The Fermi Paradox, then, consists of the following contradiction. If we assume great leaps in the sophistication of our space age technology (perhaps ultimately utilizing warp drives and other such theoretical physics) we should expect to spread out among the stars. This seems even more reasonable when you remember that modern astrophysics tells us Earth will not be habitable forever. Also, given the fact that the Universe could be home to alien civilizations that are anything up to  tens of millions of years older than ours, we should expect this scenario to have been played out already. But, what we observe is a Universe that is, apparently, not home to Star-Trekkin’ alien tourists or colonists. The finite lifespan of stars as worked out by astrophysics; the technical capability to journey into space coupled with theoretical capabilities for reaching distant stars (and maybe even galaxies), the drive for the preservation of the species and the Copernican Principle all add up to a Universe in which life is seen spreading out from across the cosmos.  But no sattelite, or telescope, or instrument of any kind ever gathered compelling empirical evidence of anything other than a Universe that is devoid of any such endeavour. How do we explain this discrepancy between theory and fact?
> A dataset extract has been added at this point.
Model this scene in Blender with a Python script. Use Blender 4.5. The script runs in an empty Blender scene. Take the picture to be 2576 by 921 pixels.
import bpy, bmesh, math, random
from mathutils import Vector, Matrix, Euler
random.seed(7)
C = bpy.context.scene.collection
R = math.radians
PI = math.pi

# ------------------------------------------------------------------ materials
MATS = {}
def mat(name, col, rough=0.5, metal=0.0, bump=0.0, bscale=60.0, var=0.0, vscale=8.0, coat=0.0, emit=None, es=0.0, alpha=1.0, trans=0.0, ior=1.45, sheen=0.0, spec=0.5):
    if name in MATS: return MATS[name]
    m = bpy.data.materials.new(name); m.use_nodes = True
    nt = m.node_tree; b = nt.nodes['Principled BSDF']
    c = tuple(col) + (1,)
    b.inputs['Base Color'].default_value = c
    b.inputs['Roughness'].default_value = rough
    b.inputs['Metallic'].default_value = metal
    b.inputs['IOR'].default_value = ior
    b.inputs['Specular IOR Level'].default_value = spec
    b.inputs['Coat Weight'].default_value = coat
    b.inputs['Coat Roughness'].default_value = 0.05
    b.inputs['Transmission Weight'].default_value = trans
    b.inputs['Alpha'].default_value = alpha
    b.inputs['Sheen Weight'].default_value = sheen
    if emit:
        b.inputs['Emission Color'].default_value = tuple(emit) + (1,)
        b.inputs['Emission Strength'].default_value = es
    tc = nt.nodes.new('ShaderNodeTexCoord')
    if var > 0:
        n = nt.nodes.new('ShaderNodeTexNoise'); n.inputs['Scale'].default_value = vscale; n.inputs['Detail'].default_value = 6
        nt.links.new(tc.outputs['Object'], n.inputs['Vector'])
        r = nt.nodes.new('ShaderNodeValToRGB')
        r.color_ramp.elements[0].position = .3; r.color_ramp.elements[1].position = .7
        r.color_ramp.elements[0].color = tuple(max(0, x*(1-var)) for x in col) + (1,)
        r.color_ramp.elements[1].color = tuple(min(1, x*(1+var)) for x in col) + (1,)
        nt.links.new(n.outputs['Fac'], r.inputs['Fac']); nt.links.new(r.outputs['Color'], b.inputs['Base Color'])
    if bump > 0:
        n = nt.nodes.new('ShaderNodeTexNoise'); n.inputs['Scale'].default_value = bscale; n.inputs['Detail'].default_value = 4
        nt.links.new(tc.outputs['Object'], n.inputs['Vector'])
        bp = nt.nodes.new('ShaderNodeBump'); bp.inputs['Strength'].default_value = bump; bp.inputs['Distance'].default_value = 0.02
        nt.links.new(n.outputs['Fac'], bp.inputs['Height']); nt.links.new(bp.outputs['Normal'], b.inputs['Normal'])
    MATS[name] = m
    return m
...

‘Jessie’ would seem to offer two possible explanations- one quite obvious and direct, the other more subtle and rather metaphorical. First, the obvious explanation. The whole sim is testament to our species’ violent tendencies. It is, sadly, not too difficult to imagine us turning our skills at developing potent technologies to destructive ends, perhaps culminating in the development of doomsday weapons. Perhaps some irreconcilable difference (theological, political, moral, whatever) then develops and escalates to the point where a global war involving the use of such terrible destructive power is unleashed. Furthermore, perhaps it is just a sad quirk of fate that all technologically-capable species develop the capacity for such great power before developing the collective maturity to handle it properly. The inevitable extinction of such a species would then seem like a given.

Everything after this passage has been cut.